Holland & Harlan Tate, sole sisters...jacks JANES of all trades, but masters MISTRESSES of none! And we chose this blog as our special place to inspire the world through the embellished, if not altogether fictionalized tales of our quirky experiences & misfortunes....take them for what they are & enjoy!

Monday, March 4, 2013

Truth

I wrote this on behalf of a friend who lost someone very special. Sometimes it is hard to articulate what we feel when forced to live life without those closest to us. I hope that I have said what you could not say and that you receive healing as the words flow from my heart to yours...

It may look as though my mind is blank, but the truth is I'm thinking of you.

The truth is that no one really knows how I feel.
The pain I sometimes hide is at best unbearable
and at worst, torture... yet I continue to smile.

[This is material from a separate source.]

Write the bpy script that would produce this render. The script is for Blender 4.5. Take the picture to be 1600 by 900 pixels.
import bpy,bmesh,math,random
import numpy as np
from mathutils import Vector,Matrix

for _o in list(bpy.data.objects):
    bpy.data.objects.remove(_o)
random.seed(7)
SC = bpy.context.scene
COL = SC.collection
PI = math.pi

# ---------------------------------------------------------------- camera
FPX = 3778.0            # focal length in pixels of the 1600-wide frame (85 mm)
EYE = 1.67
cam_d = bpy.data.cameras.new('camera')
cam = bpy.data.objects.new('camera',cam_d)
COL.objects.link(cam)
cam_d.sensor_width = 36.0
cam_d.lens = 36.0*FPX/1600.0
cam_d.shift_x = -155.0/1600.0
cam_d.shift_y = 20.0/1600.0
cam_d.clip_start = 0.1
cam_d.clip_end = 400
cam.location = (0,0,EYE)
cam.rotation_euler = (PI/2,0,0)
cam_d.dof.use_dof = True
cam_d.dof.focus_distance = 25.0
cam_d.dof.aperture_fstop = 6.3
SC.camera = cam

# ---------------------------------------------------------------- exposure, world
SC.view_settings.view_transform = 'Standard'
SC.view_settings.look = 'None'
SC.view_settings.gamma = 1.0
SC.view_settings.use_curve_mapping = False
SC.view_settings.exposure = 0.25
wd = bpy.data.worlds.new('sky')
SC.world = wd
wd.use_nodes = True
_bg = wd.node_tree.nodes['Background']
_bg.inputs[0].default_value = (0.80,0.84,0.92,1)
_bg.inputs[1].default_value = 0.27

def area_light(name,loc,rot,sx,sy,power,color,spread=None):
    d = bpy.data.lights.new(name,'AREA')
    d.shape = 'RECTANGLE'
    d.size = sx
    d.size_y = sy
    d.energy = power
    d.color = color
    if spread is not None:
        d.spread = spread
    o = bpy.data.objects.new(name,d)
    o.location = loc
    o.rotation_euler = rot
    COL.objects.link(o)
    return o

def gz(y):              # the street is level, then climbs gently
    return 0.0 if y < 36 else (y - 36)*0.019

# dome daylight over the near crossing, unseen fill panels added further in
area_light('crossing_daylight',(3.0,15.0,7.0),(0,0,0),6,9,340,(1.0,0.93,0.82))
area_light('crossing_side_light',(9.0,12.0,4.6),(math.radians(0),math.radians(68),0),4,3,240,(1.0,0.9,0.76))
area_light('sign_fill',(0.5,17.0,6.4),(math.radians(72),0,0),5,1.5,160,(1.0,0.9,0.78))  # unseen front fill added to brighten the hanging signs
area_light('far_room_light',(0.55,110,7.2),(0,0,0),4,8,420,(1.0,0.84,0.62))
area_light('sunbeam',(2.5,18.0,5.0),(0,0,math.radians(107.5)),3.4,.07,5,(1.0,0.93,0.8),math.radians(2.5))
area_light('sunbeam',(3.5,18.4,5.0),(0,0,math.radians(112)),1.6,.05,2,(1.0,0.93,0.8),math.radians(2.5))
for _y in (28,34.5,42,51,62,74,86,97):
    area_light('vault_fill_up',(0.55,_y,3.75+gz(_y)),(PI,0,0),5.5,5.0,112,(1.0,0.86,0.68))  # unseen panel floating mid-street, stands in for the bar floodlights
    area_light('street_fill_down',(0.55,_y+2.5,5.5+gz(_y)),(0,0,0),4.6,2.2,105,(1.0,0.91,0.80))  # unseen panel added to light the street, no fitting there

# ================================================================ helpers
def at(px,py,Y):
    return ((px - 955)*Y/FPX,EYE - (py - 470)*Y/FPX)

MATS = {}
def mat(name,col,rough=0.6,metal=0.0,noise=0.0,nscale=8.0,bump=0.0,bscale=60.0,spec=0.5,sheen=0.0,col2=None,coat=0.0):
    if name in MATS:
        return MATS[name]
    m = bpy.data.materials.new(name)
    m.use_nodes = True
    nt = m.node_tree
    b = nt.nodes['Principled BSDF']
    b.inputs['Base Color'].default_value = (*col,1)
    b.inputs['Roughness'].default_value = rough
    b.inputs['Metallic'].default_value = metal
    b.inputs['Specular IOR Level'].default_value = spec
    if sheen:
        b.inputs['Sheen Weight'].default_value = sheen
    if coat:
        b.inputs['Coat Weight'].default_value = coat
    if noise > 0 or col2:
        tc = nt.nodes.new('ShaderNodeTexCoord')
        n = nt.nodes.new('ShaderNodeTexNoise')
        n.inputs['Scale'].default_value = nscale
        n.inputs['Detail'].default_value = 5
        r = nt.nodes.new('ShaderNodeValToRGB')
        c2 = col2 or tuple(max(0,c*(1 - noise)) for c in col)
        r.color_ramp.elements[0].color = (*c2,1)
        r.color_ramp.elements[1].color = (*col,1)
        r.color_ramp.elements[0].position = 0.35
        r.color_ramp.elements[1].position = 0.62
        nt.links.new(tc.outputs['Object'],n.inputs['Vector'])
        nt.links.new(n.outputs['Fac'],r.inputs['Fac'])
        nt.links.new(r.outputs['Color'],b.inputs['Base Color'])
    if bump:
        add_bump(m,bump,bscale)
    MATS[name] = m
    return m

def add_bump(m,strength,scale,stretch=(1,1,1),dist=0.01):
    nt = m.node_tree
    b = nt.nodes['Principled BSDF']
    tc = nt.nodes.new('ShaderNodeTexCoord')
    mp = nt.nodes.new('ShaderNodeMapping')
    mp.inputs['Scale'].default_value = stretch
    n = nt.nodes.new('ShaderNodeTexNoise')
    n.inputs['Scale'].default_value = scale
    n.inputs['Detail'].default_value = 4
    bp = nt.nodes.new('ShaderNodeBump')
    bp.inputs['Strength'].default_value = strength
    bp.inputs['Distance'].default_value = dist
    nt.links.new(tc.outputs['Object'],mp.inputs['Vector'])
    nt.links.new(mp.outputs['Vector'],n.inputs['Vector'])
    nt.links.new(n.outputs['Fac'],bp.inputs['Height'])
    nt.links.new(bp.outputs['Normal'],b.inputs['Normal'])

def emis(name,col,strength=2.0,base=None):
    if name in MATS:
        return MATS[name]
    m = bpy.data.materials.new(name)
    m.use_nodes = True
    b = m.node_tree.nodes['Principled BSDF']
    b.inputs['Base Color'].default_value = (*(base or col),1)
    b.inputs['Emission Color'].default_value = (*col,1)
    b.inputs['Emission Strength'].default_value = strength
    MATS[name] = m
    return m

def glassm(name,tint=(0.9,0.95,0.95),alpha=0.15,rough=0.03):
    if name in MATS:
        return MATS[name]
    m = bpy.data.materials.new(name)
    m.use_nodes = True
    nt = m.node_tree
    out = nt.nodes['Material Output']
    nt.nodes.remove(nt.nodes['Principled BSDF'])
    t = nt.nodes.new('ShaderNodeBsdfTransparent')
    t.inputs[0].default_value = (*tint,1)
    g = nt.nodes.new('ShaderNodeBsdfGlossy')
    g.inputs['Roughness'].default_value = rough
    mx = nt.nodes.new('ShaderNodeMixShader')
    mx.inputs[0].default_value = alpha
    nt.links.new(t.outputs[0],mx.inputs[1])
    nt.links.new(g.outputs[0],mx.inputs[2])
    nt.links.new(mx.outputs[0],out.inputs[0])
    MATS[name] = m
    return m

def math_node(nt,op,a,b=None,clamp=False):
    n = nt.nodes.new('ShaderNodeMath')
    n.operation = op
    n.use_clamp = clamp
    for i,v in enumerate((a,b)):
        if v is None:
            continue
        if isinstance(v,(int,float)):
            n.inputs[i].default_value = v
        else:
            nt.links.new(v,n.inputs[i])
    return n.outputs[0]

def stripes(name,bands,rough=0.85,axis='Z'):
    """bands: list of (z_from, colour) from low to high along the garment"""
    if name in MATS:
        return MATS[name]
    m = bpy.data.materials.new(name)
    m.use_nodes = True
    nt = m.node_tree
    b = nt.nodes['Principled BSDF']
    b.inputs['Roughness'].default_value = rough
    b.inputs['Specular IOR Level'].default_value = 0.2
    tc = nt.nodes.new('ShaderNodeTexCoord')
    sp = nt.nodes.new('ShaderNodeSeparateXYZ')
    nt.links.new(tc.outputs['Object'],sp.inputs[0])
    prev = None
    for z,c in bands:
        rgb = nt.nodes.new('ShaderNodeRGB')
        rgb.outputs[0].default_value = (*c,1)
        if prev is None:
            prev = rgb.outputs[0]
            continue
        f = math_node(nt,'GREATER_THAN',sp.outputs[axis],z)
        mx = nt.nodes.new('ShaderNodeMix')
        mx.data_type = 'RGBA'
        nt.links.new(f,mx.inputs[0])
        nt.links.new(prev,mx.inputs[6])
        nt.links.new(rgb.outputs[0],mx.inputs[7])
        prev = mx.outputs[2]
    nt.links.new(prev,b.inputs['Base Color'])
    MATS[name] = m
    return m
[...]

Others can't deal with the truth that is in my heart: the truth of the guilt and the shame that I hold as near to me as my next breath, the hurt that goes to bed with me like a scorned lover. They do not know the truth. They cannot comprehend it.

So I keep it to myself. I greet it in the morning with every rising sun. I stare into the eyes of its darkness when I awaken from my sleep with silent screams. It has become part of me. My cloak.
The heaviest garment I have ever worn.
If only there was someone who could share this burden, who could help me carry this load. I'm afraid there is not.

So I bear it. I live...
and breathe...
and move under affliction's control. I loathe this thing. I want to be free.

There is only one way to rid myself of this torment [forgive yourself, I hear you whisper], I know, but part of me needs that security.
It's the only thing that keeps me alive...the only thing that reminds me I can still feel...the only thing I have to remind me of you.
The truth is... I never got to say goodbye
and THAT is by far the worst truth known to man.